begin COLLECTED DATA
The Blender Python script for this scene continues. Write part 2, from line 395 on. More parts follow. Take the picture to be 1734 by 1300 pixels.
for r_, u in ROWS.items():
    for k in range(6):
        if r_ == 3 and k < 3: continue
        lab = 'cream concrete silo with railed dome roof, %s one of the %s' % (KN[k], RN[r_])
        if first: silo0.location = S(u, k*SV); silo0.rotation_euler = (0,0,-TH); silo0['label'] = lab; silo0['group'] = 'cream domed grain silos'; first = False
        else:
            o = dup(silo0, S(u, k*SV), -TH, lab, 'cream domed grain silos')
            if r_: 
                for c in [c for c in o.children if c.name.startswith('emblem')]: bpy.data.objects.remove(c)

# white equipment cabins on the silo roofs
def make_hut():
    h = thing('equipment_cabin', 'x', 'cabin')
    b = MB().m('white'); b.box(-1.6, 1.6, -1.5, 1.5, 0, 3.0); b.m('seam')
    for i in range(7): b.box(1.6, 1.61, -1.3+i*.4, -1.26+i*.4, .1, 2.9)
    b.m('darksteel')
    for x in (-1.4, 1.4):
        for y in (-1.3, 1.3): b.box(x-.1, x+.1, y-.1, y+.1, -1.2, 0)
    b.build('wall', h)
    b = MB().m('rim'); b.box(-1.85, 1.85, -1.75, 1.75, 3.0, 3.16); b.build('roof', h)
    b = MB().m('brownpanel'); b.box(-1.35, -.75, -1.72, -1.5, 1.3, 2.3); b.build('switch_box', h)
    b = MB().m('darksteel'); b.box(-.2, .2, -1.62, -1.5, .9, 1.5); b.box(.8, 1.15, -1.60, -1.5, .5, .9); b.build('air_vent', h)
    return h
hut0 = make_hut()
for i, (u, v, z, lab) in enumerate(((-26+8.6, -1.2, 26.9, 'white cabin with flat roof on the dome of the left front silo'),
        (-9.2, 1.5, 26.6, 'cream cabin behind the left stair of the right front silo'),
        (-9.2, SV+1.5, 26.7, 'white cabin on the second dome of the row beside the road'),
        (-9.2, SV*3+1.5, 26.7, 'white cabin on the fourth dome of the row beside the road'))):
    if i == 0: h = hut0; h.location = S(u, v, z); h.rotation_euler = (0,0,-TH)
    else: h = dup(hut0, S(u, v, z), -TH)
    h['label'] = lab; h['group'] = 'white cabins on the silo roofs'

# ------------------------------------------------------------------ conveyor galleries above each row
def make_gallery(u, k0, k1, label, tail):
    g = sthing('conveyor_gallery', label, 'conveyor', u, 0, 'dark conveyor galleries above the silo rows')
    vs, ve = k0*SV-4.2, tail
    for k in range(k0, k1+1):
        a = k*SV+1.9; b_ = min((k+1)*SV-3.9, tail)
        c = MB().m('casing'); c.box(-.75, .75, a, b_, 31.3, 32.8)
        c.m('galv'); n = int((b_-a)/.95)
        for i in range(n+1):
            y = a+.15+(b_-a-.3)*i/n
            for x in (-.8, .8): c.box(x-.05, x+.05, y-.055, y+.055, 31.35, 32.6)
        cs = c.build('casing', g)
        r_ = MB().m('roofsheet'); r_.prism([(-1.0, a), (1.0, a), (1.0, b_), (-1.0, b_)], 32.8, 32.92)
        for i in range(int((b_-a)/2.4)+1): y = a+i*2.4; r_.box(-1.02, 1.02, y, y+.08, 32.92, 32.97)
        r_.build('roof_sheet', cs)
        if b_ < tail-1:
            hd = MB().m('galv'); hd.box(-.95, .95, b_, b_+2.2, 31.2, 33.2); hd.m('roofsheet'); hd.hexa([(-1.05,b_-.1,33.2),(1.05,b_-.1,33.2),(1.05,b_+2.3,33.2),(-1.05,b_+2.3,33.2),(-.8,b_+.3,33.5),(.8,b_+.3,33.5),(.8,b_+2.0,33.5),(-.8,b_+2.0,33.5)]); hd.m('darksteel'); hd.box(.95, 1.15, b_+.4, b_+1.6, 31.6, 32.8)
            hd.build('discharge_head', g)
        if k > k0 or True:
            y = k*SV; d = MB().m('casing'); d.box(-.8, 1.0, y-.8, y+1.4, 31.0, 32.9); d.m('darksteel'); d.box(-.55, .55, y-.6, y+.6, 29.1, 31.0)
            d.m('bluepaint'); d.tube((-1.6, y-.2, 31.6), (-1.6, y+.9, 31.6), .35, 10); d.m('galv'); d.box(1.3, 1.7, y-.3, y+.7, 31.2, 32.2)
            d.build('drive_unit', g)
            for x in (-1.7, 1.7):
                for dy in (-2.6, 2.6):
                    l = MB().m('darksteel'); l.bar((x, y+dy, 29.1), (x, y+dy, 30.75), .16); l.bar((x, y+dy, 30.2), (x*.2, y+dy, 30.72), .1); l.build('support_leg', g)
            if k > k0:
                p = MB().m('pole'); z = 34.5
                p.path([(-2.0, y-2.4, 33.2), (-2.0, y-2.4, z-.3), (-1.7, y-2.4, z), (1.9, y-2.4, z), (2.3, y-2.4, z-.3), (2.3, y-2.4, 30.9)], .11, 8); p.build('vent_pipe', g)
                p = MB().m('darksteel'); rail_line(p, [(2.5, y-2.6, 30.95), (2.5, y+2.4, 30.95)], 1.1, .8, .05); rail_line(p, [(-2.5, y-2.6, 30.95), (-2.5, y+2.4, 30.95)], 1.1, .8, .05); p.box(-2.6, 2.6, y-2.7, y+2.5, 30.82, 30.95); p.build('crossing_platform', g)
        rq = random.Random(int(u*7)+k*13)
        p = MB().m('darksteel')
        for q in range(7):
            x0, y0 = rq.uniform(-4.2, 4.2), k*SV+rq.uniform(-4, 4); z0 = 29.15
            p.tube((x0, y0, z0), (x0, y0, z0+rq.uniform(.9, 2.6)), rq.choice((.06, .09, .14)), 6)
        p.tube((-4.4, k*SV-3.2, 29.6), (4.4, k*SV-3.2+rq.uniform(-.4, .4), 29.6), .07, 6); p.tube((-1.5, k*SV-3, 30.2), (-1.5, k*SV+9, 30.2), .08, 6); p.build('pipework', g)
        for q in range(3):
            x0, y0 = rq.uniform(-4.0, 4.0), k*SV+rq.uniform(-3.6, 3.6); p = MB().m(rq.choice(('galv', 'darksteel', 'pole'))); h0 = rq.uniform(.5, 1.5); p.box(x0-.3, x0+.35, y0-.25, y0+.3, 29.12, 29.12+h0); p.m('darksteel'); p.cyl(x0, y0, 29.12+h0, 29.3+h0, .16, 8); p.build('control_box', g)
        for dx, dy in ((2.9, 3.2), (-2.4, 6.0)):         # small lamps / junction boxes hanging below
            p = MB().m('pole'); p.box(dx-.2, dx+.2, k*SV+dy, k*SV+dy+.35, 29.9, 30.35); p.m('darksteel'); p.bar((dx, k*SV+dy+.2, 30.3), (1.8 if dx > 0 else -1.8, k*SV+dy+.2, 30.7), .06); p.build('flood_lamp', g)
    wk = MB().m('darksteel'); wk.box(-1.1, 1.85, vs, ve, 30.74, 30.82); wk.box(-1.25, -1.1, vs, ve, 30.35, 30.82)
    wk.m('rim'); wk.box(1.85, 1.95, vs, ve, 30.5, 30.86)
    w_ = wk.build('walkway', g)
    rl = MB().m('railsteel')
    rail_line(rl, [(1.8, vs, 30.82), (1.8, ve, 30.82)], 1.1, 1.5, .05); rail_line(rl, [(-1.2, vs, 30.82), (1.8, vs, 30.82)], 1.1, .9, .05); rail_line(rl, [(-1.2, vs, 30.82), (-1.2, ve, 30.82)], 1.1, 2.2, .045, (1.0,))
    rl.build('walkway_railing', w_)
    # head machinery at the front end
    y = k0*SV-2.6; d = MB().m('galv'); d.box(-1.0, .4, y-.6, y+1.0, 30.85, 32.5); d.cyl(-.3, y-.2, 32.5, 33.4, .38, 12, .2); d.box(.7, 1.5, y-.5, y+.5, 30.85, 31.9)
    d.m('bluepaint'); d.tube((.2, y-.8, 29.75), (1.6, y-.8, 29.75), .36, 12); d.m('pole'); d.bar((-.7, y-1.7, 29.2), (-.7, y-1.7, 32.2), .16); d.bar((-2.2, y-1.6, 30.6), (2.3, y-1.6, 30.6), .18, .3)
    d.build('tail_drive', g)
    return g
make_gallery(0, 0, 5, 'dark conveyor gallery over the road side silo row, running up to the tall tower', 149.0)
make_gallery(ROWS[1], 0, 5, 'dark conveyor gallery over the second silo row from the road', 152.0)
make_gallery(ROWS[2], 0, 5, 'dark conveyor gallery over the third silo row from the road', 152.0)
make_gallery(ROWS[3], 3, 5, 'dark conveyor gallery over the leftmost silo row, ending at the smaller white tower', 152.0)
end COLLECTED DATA
§ **PROBLEM TO SOLVE**: State the number of lines above that hold the string "from", with nothing added.

§ **WORKED ANSWER**: 3